## Begin
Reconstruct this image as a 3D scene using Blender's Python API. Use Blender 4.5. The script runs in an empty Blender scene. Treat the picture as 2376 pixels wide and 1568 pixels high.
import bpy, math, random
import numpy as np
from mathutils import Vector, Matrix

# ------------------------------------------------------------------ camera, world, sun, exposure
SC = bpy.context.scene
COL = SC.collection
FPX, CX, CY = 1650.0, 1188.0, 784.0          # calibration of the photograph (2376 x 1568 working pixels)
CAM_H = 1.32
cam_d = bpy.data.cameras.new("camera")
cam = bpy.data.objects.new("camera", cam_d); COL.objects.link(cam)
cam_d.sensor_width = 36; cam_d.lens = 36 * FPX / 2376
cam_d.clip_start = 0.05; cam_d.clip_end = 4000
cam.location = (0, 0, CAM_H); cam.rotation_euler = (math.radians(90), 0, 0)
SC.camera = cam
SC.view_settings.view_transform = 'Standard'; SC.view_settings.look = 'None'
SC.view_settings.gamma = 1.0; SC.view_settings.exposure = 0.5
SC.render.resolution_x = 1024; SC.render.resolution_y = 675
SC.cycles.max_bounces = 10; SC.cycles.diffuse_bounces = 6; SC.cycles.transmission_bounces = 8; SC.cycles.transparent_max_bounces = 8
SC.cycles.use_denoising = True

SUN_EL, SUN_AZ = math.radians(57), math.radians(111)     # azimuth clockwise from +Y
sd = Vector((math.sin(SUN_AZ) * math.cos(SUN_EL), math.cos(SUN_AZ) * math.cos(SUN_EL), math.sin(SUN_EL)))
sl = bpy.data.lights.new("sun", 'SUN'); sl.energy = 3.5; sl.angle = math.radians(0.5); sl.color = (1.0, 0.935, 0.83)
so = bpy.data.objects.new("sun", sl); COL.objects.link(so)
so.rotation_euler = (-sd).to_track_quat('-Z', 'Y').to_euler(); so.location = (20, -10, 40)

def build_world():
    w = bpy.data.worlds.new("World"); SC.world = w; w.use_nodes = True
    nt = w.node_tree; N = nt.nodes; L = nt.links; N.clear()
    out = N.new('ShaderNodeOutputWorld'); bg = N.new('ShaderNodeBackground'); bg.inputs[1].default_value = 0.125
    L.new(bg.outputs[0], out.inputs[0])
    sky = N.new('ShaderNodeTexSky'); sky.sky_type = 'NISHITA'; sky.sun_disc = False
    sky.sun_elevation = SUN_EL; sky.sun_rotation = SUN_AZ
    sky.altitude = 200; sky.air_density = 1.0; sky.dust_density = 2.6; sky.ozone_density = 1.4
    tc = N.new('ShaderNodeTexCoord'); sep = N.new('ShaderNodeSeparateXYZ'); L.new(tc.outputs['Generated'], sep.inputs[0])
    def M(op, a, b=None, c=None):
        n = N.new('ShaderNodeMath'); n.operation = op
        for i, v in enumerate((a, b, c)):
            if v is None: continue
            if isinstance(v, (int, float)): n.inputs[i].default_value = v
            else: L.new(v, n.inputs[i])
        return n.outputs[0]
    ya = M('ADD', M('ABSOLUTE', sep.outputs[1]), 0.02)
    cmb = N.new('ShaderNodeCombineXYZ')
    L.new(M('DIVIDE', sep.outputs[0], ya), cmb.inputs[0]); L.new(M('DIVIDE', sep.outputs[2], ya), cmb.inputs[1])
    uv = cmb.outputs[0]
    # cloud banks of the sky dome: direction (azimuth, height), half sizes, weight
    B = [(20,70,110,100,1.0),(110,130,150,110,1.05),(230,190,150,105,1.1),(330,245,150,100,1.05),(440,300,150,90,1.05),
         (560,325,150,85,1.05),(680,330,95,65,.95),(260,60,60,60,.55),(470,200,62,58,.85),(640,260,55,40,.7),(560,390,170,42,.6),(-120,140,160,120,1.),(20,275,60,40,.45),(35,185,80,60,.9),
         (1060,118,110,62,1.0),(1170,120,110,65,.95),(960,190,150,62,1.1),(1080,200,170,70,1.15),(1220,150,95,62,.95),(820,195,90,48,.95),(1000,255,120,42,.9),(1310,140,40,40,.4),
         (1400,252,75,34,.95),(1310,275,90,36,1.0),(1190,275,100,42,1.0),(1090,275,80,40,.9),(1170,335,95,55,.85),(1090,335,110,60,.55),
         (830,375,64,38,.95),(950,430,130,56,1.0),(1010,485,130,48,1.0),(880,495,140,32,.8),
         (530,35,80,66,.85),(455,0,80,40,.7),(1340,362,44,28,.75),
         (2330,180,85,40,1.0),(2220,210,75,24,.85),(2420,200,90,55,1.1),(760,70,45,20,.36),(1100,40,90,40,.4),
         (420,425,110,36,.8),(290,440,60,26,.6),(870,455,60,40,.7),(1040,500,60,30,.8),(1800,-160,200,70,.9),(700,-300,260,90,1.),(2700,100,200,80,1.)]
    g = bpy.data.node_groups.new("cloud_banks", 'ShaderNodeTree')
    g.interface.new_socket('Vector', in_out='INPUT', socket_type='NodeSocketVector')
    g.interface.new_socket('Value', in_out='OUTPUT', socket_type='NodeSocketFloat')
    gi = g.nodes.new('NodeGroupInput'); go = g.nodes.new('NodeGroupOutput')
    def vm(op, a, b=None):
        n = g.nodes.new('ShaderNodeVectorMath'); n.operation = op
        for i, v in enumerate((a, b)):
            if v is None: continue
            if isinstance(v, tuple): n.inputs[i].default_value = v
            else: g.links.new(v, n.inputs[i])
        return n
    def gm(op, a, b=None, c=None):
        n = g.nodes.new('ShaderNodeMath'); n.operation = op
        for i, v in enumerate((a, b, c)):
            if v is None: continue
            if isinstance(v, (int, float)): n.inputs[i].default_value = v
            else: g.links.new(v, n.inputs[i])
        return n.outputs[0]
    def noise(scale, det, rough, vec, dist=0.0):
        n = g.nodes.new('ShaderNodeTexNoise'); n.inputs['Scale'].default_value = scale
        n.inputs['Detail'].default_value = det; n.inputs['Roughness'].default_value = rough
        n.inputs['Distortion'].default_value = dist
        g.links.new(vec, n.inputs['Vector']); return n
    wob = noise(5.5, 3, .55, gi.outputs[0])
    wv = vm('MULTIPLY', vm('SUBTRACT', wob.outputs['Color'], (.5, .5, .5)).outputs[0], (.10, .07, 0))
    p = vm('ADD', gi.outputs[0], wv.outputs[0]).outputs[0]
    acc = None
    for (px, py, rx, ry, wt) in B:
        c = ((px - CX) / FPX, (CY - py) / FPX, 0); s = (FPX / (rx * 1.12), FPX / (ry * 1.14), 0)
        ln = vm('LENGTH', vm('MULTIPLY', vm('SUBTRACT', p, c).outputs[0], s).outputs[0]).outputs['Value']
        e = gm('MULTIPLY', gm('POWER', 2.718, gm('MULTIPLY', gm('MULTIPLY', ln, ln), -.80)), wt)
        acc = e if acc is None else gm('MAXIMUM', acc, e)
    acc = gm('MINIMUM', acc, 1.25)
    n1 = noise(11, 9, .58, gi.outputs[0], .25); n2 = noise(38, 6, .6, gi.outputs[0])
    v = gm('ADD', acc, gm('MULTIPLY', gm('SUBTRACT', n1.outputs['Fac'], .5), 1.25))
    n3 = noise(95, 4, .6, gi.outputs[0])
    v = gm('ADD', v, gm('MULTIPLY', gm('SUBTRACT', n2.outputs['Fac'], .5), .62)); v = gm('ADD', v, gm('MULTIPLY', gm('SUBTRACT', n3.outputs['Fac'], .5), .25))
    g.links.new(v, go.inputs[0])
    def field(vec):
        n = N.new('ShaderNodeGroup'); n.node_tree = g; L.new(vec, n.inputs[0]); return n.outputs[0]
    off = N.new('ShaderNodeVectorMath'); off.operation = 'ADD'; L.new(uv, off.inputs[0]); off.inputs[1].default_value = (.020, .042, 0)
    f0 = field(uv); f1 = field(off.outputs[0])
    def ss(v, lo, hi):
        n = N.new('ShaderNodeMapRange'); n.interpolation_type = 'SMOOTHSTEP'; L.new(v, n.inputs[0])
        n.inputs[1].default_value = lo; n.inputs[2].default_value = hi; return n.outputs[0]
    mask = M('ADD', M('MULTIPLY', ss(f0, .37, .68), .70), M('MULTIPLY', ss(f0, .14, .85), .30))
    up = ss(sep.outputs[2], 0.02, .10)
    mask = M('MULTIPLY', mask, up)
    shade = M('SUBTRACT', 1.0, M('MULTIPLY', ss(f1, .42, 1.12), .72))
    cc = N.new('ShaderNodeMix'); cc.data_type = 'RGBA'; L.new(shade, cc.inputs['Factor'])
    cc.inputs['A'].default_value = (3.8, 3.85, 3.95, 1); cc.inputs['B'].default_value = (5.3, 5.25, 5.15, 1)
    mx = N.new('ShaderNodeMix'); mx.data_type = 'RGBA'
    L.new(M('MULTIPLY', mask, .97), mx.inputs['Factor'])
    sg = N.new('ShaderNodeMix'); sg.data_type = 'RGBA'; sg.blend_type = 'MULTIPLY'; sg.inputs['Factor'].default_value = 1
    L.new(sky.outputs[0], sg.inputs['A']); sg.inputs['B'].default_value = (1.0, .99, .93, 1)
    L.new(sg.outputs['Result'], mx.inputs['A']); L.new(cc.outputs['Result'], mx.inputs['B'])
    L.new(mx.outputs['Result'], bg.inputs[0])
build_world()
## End
The exercise →
Retype only the lines running from the top of the listing to the line that holds "from mathutils import Vector, Matrix", both ends included.

Correct output →
Reconstruct this image as a 3D scene using Blender's Python API. Use Blender 4.5. The script runs in an empty Blender scene. Treat the picture as 2376 pixels wide and 1568 pixels high.
import bpy, math, random
import numpy as np
from mathutils import Vector, Matrix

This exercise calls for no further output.